One time someone asked me how I kept off the pounds. I responded, "Anxiety. It's the best thing that has happened since dieting." I can be a nervous wreck at times, and when I have bouts of anxiety, I tend to lose weight. But I've got the anxiety under control, and I am feeling pretty good about life, so the lbs are coming back on.
Now, I know, realistically, that I am not fat...I am far from it. I know that I fall within the normal weight range for my age and height. I don't believe in weighing myself. I honestly believe one should feel comfortable in her skin, and a number on a scale doesn't necessarily reflect a person's shape or size or her feelings about her own body image. I refuse to be confined by a number. However, I do have a few pair of pants that allow me to judge how comfortable I am in my own skin. I wore a pair of pants to work today that were tugging on the button and feeling a little too snug on the waist. With this particular pair of pants, I know that means I am out of my comfort zone for feeling good in my skin.

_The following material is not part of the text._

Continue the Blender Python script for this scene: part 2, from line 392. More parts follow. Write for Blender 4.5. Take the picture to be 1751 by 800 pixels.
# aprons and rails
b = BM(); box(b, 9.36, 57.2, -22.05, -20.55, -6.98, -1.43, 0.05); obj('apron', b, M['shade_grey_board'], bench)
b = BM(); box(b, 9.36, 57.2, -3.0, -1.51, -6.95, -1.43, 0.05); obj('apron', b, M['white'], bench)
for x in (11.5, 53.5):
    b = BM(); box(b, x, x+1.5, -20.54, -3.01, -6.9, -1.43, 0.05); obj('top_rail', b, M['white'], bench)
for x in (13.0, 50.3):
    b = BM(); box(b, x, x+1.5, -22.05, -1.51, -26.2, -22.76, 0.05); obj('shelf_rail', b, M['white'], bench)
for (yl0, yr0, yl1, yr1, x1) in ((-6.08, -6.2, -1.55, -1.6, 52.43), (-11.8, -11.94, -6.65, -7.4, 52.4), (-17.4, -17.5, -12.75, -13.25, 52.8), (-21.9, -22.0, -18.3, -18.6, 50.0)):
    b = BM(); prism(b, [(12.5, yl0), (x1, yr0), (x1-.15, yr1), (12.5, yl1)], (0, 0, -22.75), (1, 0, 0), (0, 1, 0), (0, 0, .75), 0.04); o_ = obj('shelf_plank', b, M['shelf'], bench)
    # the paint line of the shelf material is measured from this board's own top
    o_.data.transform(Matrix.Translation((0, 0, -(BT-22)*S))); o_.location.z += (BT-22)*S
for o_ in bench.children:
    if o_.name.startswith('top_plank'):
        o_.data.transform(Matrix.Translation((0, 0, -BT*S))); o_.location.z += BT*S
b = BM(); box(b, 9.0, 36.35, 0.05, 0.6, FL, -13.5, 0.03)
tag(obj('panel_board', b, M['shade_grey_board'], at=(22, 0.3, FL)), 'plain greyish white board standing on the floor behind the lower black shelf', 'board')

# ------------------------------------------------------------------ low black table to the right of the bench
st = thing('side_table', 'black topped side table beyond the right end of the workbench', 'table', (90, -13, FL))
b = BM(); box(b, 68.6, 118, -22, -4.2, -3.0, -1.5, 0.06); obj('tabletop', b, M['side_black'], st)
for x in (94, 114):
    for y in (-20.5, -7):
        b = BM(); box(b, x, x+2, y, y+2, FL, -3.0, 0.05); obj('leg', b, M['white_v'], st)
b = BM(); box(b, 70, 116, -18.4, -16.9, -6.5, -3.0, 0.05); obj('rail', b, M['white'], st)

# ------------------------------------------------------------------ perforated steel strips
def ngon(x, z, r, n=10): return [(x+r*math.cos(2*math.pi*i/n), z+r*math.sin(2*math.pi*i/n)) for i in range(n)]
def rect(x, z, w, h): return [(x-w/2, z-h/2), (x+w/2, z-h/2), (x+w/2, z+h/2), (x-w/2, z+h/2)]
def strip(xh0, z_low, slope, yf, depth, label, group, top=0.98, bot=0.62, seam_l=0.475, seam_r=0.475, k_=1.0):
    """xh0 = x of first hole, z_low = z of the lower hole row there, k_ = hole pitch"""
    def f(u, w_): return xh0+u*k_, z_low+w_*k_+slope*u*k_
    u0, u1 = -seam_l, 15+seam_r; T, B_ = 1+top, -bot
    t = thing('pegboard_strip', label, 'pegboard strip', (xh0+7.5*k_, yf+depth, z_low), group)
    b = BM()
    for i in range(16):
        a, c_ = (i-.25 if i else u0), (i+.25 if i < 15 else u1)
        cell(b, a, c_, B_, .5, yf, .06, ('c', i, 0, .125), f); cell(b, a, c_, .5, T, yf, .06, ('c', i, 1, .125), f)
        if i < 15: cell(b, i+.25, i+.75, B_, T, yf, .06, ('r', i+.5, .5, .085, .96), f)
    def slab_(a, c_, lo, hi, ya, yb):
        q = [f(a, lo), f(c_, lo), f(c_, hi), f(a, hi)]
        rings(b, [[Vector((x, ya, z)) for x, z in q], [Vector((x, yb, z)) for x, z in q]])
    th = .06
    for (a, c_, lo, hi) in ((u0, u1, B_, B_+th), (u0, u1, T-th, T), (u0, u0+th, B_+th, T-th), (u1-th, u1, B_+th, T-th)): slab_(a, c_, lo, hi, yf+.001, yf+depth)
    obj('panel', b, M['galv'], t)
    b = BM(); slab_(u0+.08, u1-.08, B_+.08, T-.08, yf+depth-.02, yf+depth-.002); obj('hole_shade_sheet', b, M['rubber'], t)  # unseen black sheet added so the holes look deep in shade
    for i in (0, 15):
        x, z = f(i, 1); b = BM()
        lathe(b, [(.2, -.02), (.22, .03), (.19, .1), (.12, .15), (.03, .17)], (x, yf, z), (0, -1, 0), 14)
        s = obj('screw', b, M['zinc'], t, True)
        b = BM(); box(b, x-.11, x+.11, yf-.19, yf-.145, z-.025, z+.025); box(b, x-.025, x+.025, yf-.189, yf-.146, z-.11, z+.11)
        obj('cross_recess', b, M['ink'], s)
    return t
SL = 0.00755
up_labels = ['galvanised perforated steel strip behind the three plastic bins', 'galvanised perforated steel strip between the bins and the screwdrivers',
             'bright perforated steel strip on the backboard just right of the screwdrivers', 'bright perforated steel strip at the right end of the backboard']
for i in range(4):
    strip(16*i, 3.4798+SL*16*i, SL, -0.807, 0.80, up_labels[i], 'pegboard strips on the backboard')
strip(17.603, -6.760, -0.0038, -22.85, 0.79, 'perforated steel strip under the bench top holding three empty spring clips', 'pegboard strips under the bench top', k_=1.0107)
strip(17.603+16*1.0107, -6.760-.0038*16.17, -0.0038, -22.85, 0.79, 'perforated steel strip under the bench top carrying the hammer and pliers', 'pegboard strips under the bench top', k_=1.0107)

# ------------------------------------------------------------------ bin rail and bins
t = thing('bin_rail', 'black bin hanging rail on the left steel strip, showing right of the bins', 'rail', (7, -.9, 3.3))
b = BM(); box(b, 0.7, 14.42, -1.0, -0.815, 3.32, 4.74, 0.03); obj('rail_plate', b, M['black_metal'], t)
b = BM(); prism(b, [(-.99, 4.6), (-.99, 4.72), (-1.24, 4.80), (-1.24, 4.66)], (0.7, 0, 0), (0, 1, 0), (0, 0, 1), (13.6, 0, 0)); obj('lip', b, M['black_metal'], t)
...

What must a girl do? Cut back on the fun beverages? Start eating good-for-you-food? Start exercising? Well, probably all of the above. I must admit that my diet has been terrible for the past few months. I definitely need to incorporate more fruits and veggies and less chips and bean dip into my diet. Also, I should start doing something to get the heart rate going. These are simple things to do, but it is hard to break habits. I enjoy being lazy and eating junky...that is what I have come to know over the past year. However, with my snug work pants taking me out of my comfort zone, I think it is time for me to get out of the lazy zone and do something about it!!! What do you think?
How about we park at the far end of the parking lot at Oliver Twist. Do martinis have fewer calories than beer?